Despite his great wealth, Bacon lived a remarkably simple life: ‘People think I live grandly you know, but in fact I live
in a dump.’ Bacon may well have used Château Pétrus to make sauces – he was an exceptionally good cook – but he spent no money
on his accommodation. Number 7 Reece Mews was essentially a bedsitter: a modest kitchen-bathroom with a tub in the corner,
a sitting room where the settee was splattered with paint, and a main room used as a studio, which was always in a state which
appeared to be total chaos, though Bacon was able find things among the deep piles of discarded paint tubes, torn photographs,
clothes, books and magazines. He rarely cleaned his brushes, rubbing them on the wall or wiping them on his dressing gown
or on old clothes or socks. He told David Sylvester: ‘I throw an awful lot of paint onto things, and I don’t know what’s going
to happen to it… I use anything. I use scrubbing brushes and sweeping brushes… I impregnate rags with colour, and they leave
this kind of network of colour across the image. I use them nearly always.’
41
His last boyfriend, John Edwards, would sit in there with him, talking to him while he painted: ‘He held his brush like a
sword and stood far back from the canvas, like he was fencing with an unseen opponent.’
42
In the winter he would sit in the kitchen with the gas oven door slightly open to warm him while waiting for the bath to
fill.
He used old socks and bits of corduroy trousers to achieve certain textures on his canvases and at one point lost a valuable
Patek Philippe watch that he had hidden in a sock; it must have been thrown out with the other hardened socks and paint-stiffened
corduroy scraps. He loved the small room and always said he could work better there than in any other studio he ever had.

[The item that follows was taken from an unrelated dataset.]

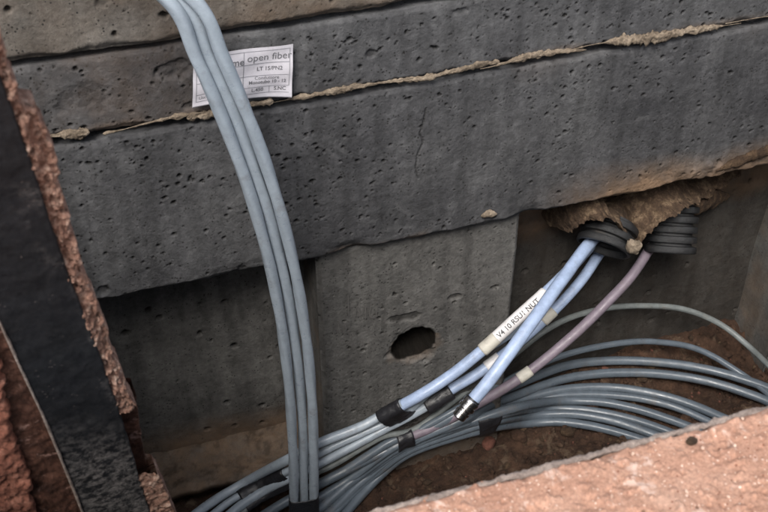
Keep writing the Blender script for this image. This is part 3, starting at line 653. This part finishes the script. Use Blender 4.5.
# ------------------------------------------------------------------ sleeves on ducts (parts) and writing wrapped round them
def near_i(P, q): return int(np.argmin(np.linalg.norm(P - q, axis=1)))
def pix_i(P, u, v):
    d = P - CAM; uu = 384 + F * (d @ RT) / (d @ FW); vv = 256 + F * (d @ DN) / (d @ FW); return int(np.argmin((uu - u) ** 2 + (vv - v) ** 2))
def sleeve(o, p0, p1, mat, name='sleeve', ex=.0009):
    P, T, A, B, r = CP[o['label']]; i0, i1 = sorted((pix_i(P, *p0), pix_i(P, *p1)))
    th = np.linspace(0, 2 * np.pi, 24, endpoint=False); n = i1 - i0 + 1
    rr = np.full(n, r + ex); rr = np.concatenate([[r * .9], rr, [r * .9]]); idx = np.concatenate([[i0], np.arange(i0, i1 + 1), [i1]])
    wob = 1 + .03 * fbm(idx[:, None] * .01 + 0 * th, np.cos(th)[None] * .3 + 0 * idx[:, None], 8, 3, i0)
    V = P[idx][:, None] + (rr[:, None] * wob)[..., None] * (A[idx][:, None] * np.cos(th)[None, :, None] + B[idx][:, None] * np.sin(th)[None, :, None])
    s = mesh_np(name, V.reshape(-1, 3), grid_faces(len(idx), 24, True, flip=True), mat); s.parent = o; return s
s1 = sleeve(c1, (546, 292), (496, 339), M['white_sleeve']); s1['label'] = 'long white sleeve with handwriting'
s1b = sleeve(c1, (497, 338), (482, 350), M['beige_sleeve'], ex=.0013)
sleeve(c2, (553, 311), (542, 322), M['beige_sleeve']); sleeve(c2, (500, 358), (487, 367), M['white_sleeve'])
sleeve(c4, (531, 371), (518, 380), M['beige_sleeve'])
def text_mesh(body, size, font_bold=False):
    c = bpy.data.curves.new('t', 'FONT'); c.body = body; c.size = size; c.align_x = 'LEFT'; c.resolution_u = 3
    o = bpy.data.objects.new('t', c); col.objects.link(o)
    if font_bold: c.offset = size * .018
    bpy.context.view_layer.update(); dg = bpy.context.evaluated_depsgraph_get(); me = bpy.data.meshes.new_from_object(o.evaluated_get(dg)); bpy.data.objects.remove(o)
    V = np.array([v.co[:] for v in me.vertices]) if len(me.vertices) else np.zeros((0, 3)); Fc = [tuple(p.vertices) for p in me.polygons]; return V, Fc
def wrap_text(o, sl, body, size, u0, v0, bold=True, jit=.0):
    P, T, A, B, r = CP[o['label']]; V, Fc = text_mesh(body, size, bold); i0 = pix_i(P, u0, v0); step = np.linalg.norm(P[i0 + 1] - P[i0])
    out = []
    for x, y, z in V:
        f = i0 - (x / step) ; k = int(np.clip(math.floor(f), 0, len(P) - 2)); t = f - k
        p = P[k] * (1 - t) + P[k + 1] * t; tt = T[k]
        vdir = (CAM - p); vdir = vdir - tt * vdir.dot(tt); vdir /= np.linalg.norm(vdir); side = np.cross(tt, vdir)   # side of the duct that faces up and out
        a = (y - size * .34) / (r + .001) 
        out.append(p + (r + .0014) * (vdir * math.cos(a) + side * math.sin(a) * wrap_text.sgn))
    me = bpy.data.meshes.new('handwriting'); me.from_pydata([tuple(q) for q in out], [], Fc); me.materials.append(M['ink'])
    q = bpy.data.objects.new('handwriting', me); col.objects.link(q); q.parent = sl; q['kind'] = 'stuff'; return q
wrap_text.sgn = 1
wrap_text(c1, s1, 'V4 10 RSU1 NUT', .0078, 499, 336)

# metal fitting on the front duct
P3 = CP[c3['label']][0]; e = P3[-1]; dirn = P3[-1] - P3[-6]; dirn /= np.linalg.norm(dirn)
def lathe(name, prof, origin, axis, mat, parent, nseg=40, hexa=None):
    axis = axis / np.linalg.norm(axis); a = np.cross(axis, [0, 0, 1.]); a /= np.linalg.norm(a); b = np.cross(axis, a)
    th = np.linspace(0, 2 * np.pi, nseg, endpoint=False)
    V = np.array([[origin + axis * h + r * (a * math.cos(t) + b * math.sin(t)) for t in th] for h, r in prof])
    o = mesh_np(name, V.reshape(-1, 3), grid_faces(len(prof), nseg, True, flip=True), mat, parent)
    m = o.modifiers.new('e', 'EDGE_SPLIT'); m.split_angle = R(35); return o
fit = lathe('end_fitting', [(-.002, .0068), (-.002, .0083), (-.0012, .0088), (.0018, .0088), (.0024, .0080), (.0040, .0080), (.0046, .0090), (.0085, .0090), (.0092, .0082), (.0100, .0070), (.0120, .0070), (.0124, .0081), (.0150, .0081), (.0156, .0074), (.0205, .0074), (.0218, .0060), (.0220, .0040), (.0205, .0036), (.0205, .0001)], e, dirn, M['metal'], c3)
# thin dark seal between duct and fitting
lathe('seal', [(-.0042, .0066), (-.0042, .0080), (-.0022, .0080), (-.0022, .0066)], e, dirn, M['tape'], c3)

# tape: the taut outline of the ducts it binds
def tapewrap(labels, p0, p1, label, extra=.0009, seed=0, ref=None, wr=.05, folds=True):
    P, T, A, B, r = CP[ref or labels[0]]; i0, i1 = sorted((pix_i(P, *p0), pix_i(P, *p1)))
    th = np.linspace(0, 2 * np.pi, 40, endpoint=False); ph = np.linspace(0, 2 * np.pi, 72, endpoint=False); rings = []
    idx = list(range(i0, i1 + 1)); cen0 = None
    for i in idx:
        p, t = P[i], T[i]; cs = []
        for l in labels:
            Q, r2 = CP[l][0], CP[l][4]; pl = (Q - p) @ t
            near = np.linalg.norm(Q - p, axis=1); near = np.where(np.abs(pl) < .01, near, 9); k = int(np.argmin(near))
            if near[k] < .035:
                d = Q[k] - p; cs.append((d @ A[i], d @ B[i], r2))
        cs = np.array(cs); c = cs[:, :2].mean(0)
        h = ((cs[:, :2] - c) @ np.array([np.cos(ph), np.sin(ph)]) + cs[:, 2:3]).max(0) + extra
        rad = np.array([min(hh / max(math.cos(x - f), 1e-3) for hh, f in zip(h, ph) if math.cos(x - f) > .15) for x in th])
        rings.append((p + A[i] * c[0] + B[i] * c[1], rad, A[i], B[i]))
    cen = np.array([q[0] for q in rings]); rad = np.array([q[1] for q in rings])
    for _ in range(6):
        cen[1:-1] = cen[1:-1] * .5 + (cen[:-2] + cen[2:]) * .25; rad[1:-1] = rad[1:-1] * .5 + (rad[:-2] + rad[2:]) * .25
    n = len(rings); s = np.arange(n) * .0024
    # spiral laps of the tape
    lap = ((s[:, None] / .013 + th[None] / (2 * np.pi)) % 1.0) * .0009 if folds else 0
    rad = rad + lap + .0010 * fbm(s[:, None] + 0 * th, th[None] * .012 + 0 * s[:, None], 110, 3, seed)
    V = cen[:, None] + rad[..., None] * (np.array([q[2] for q in rings])[:, None] * np.cos(th)[None, :, None] + np.array([q[3] for q in rings])[:, None] * np.sin(th)[None, :, None])
    V = np.concatenate([cen[:1, None] + (V[:1] - cen[:1, None]) * .86, V, cen[-1:, None] + (V[-1:] - cen[-1:, None]) * .86])
    o = mesh_np('tape_wrap', V.reshape(-1, 3), grid_faces(n + 2, 40, True, flip=True), M['tape']); return tag(o, label, 'tape')
L = {k: k for k in CP}
lab = list(CP)
GL = [l for l in lab if l.startswith('thin pale')][0]; HI = [l for l in lab if 'highest arc over the coil' in l and 'second' not in l][0]; SE = [l for l in lab if 'second highest' in l][0]
UP = [l for l in lab if l.startswith('upper duct')][0]; LW = [l for l in lab if l.startswith('lower duct')][0]
tapewrap(hl, (303, 494), (304, 548), 'black tape around the lower end of the three hanging ducts', ref=hl[1], seed=1, folds=False)
tapewrap([c1['label'], GL], (402, 406), (370, 424), 'black tape binding the ducts just left of the blue duct, nearest the panel', seed=2, extra=.0016)
tapewrap([c2['label']], (452, 391), (422, 410), 'crumpled black tape on the duct beside the metal fitting', seed=3, extra=.0042)
tapewrap([GL, c2['label'], HI], (286, 474), (242, 500), 'wrinkled black tape just left of the three hanging ducts, down near the soil', seed=4, extra=.0012)
tapewrap([c4['label'], LW, UP, SE], (412, 436), (382, 448), 'dark tape where the floor ducts fan out, under the tape nearest the panel', seed=5, extra=.002)
tapewrap([LOW[3], LOW[4], LOW[5]], (495, 421), (478, 426), 'black tape around the low grey coil above the red stone', ref=LOW[4], seed=6, extra=.0015)

# ------------------------------------------------------------------ corrugated conduits
def conduit(mouth, axis, r, n, label):
    axis = np.array(axis, float); axis /= np.linalg.norm(axis); pitch = .0115; prof = []
    for k in range(n):
        h = -k * pitch
        prof += [(h, r), (h - .0012, r + .0006), (h - .0060, r + .0006), (h - .0072, r - .0002), (h - .0080, r - .0052), (h - .0108, r - .0052)]
    inner = [(h, rr - .0022) for h, rr in prof]
    prof = inner[::-1] + [(.0006, r - .003), (.0006, r - .0008)] + prof
    m = np.array(mouth); o = lathe('corrugated_conduit', prof, m, axis, M['conduit'], None, 48); tag(o, label, 'conduit'); return o
conduit(at(603, 248, 'y', .012), (-.50, -.50, -.52), .0305, 3, 'black corrugated conduit on the left with the pale blue ducts coming out')
conduit(at(670, 252, 'y', .018), (-.22, -.50, -.74), .0285, 5, 'black corrugated conduit on the right with the mauve duct coming out')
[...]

He never drank in there while he was painting but would join John Edwards for a glass of wine in the kitchen afterwards.
He left Reece Mews to Edwards when he died in 1992 and, despite Bacon’s well-known antipathy towards Ireland, in 1998, Edwards
donated the studio and what was left of its contents after numerous beachcombers had rifled
through it to the Hugh Lane Municipal Gallery of Modern Art in Bacon’s home town of Dublin. In-depth examination of its detritus
revealed a number of sketches and drawings for paintings, something Bacon had always sworn he never did, claiming that each
picture was totally spontaneous.
The freedom of the press is being forcibly stifled by policemen who have taken it upon themselves to enforce, not the law,
but their own dismal and hypocritical standards of morality.
RICHARD NEVILLE
The
Oz
1
trial which took place in London in 1971 came to symbolize the division in British society between the large sections of
the middle class who felt they had the right to impose their bourgeois values on everyone in the country, as symbolized by
Mary Whitehouse, and the liberal intelligentsia, who advocated greater freedom for the individual, freedom of speech, sexual
freedom and the like. It was accurately described by the
Daily Telegraph
headline: ‘Underground versus Establishment Clash’. It was a typically British trial in that it contained a large element
of farce: the main subject matter under discussion was a cartoon drawing of a little bear with a very large penis, but the
entire court pretended it was something serious under discussion. The trial was also very convenient for the dirty squad,
who used it as a smokescreen for not prosecuting the Soho porn barons. The
Oz
trial was the most expensive and the longest obscenity trial ever held in Britain to date. It was also a travesty.
Oz
was not an underground newspaper at all: as a monthly it did not appear frequently enough to report underground news, which
in any case was done perfectly well by
IT
and later
Friendz
and
Ink
.
Oz
was a full-colour glossy, and as such it nurtured many of the illustrators and young artists who are well known today. Rather
than report news, it tended to fuel the debate between the underground and the left, and to discuss in more depth the issues
touched on by the underground papers. It also ran an enormous number of articles about sex, which is why it sold so well.
Oz
had a number of themed issues: a gay issue, a feminist issue guest edited by Germaine Greer, a flying saucer issue, an issue
devoted entirely to Martin Sharp’s graphics, and
so on. It was on this idea of themed issues that the following advertisement appeared in issue 26, their ‘Pussy Power’ issue
of February 1970: ‘Some of us at Oz are feeling old and boring. So we invite any of our readers who are under 18 to come and
edit the April issue… you will receive no money, except expenses, and you will enjoy almost complete editorial freedom.’ As
Neville recalled: ‘There was the idea that perhaps children were starting to pick up on some of the moods and ideas of the
sixties. There was a bit of restlessness in the secondary schools so we thought we would turn an issue over to them.’
2
Some
Oz
staff members have also suggested that Richard liked the guest-edited issues because it meant less work for himself.